The bottom line is this: Current procedures under the CSRT are such that a perfectly innocent individual could be held and could not rebut the Government’s case and has no way of proving his innocence.

I would like somebody in this Chamber, somebody in this Government, to tell me why this is necessary. I do not want to hear that this is a new world and we face a new kind of enemy. I know that. I know that every time I think about my two little girls and worry for their safety–when I wonder if I really can tuck them in at night and know that they are safe from harm. I have as big of a stake as anybody on the other side of the aisle and anybody in this administration in capturing terrorists and incapacitating them. I would gladly take up arms myself against any terrorist threat to make sure my family is protected.

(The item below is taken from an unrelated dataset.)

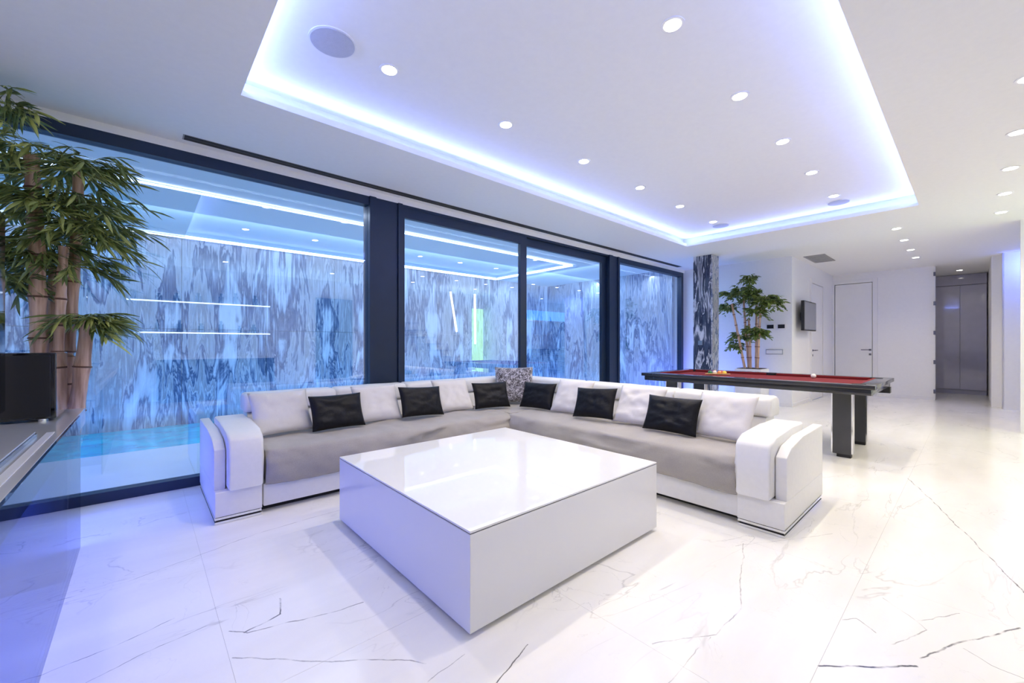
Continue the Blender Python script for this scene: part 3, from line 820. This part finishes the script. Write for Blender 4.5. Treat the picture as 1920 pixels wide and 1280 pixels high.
pillow('pillow', 'black pillow in the middle of the right-hand sofa wing', 3.070, 2.340, .43, .29, .09, K, 'W', R_(22), R_(4), 10, GK, roll_=R_(-3))
pillow('pillow', 'white creased pillow left of the front black pillow on the right wing', 3.135, 1.940, .44, .36, .10, W, 'W', R_(30), R_(2), 11, GW, crease=.010)
pillow('pillow', 'black creased pillow next to the front white pillow by the right armrest', 3.050, 1.590, .45, .29, .09, K, 'W', R_(22), R_(-2), 12, GK, crease=.009)
pillow('pillow', 'white pillow at the right end of the sofa, next to the right armrest', 3.125, 1.240, .42, .36, .10, W, 'W', R_(30), R_(-3), 13, GW, crease=.006)

# ================================================================ COFFEE TABLE
ct = thing('coffee_table', 'large square white high-gloss box coffee table in front of the sofa', 'table', (1.655, 2.015, 0))
obj('box_body', B((0.947, 1.302, 0.022, 2.362, 2.728, 0.4085), bev=.002, seg=1), M['table'], ct)
obj('seam', B((0.950, 1.305, 0.4086, 2.359, 2.725, 0.4124)), M['vase'], ct)
obj('glass_top', B((0.947, 1.302, 0.4125, 2.362, 2.728, 0.422), bev=.0015, seg=1), M['table'], ct)
obj('plinth', B((1.01, 1.37, 0, 2.30, 2.66, 0.022)), M['door'], ct)

# ================================================================ POOL TABLE
PX0, PX1, PY0, PY1 = 5.0, 6.37, 0.60, 2.98
pt = thing('pool_table', 'black pool table with red cloth behind the sofa', 'pool table', ((PX0 + PX1) / 2, (PY0 + PY1) / 2, 0))
ZT = 0.765
def rails(ins, w, z0, z1, bev=.004):
    a, b, c, d = PX0 + ins, PX1 - ins, PY0 + ins, PY1 - ins
    return B((a, c, z0, a + w, d, z1), (b - w, c, z0, b, d, z1), (a + w, c, z0, b - w, c + w, z1), (a + w, d - w, z0, b - w, d, z1), bev=bev)
obj('top_rail', rails(0, .13, .725, ZT), M['rail'], pt, smooth=True)
obj('cabinet_frame', rails(.03, .10, .668, .722), M['rail'], pt, smooth=True)
obj('slate_bed', B((PX0 + .10, PY0 + .10, .685, PX1 - .10, PY1 - .10, .715)), M['rail'], pt)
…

But as a parent, I can also imagine the terror I would feel if one of my family members were rounded up in the middle of the night and sent to Guantanamo without even getting one chance to ask why they were being held and being able to prove their innocence.

This is not just an entirely fictional scenario, by the way. We have already had reports by the CIA and various generals over the last few years saying that many of the detainees at Guantanamo should not have been there.

But it’s ok to assassinate that person without judicial review now eh?

Where’s the terror for your family members now?

H Y P O C R I S Y

In a sign that the left’s hypocrisy may not be going over so well is this editorial from the NYT’s today:

Perhaps most disturbing, Mr. Holder utterly rejected any judicial supervision of a targeted killing.

We have said that a decision to kill an American citizen should have judicial review, perhaps by a special court like the Foreign Intelligence Surveillance Court, which authorizes eavesdropping on Americans’ communications.

Mr. Holder said that could slow a strike on a terrorist. But the FISA court works with great speed and rarely rejects a warrant request, partly because the executive branch knows the rules and does not present frivolous or badly argued cases. In Mr. Awlaki’s case, the administration had long been complaining about him and tracking him. It made an earlier attempt to kill him.

Mr. Holder said such operations require high levels of secrecy. That is obvious, but the FISA court operates in secret, and at least Americans are assured that some legal authority not beholden to a particular president or political party is reviewing such operations.

Mr. Holder argued in his speech that judicial process and due process guaranteed by the Constitution “are not one and the same.” This is a straw man. The judiciary has the power to say what the Constitution means and make sure the elected branches apply it properly. The executive acting in secret as the police, prosecutor, jury, judge and executioner is the antithesis of due process.

While the NYT’s editorial pages maybe coming around to their hypocrisy, we do not hear the wailing and the crying from the rest of our media, the rest of the Democrat party, the rest of the liberals.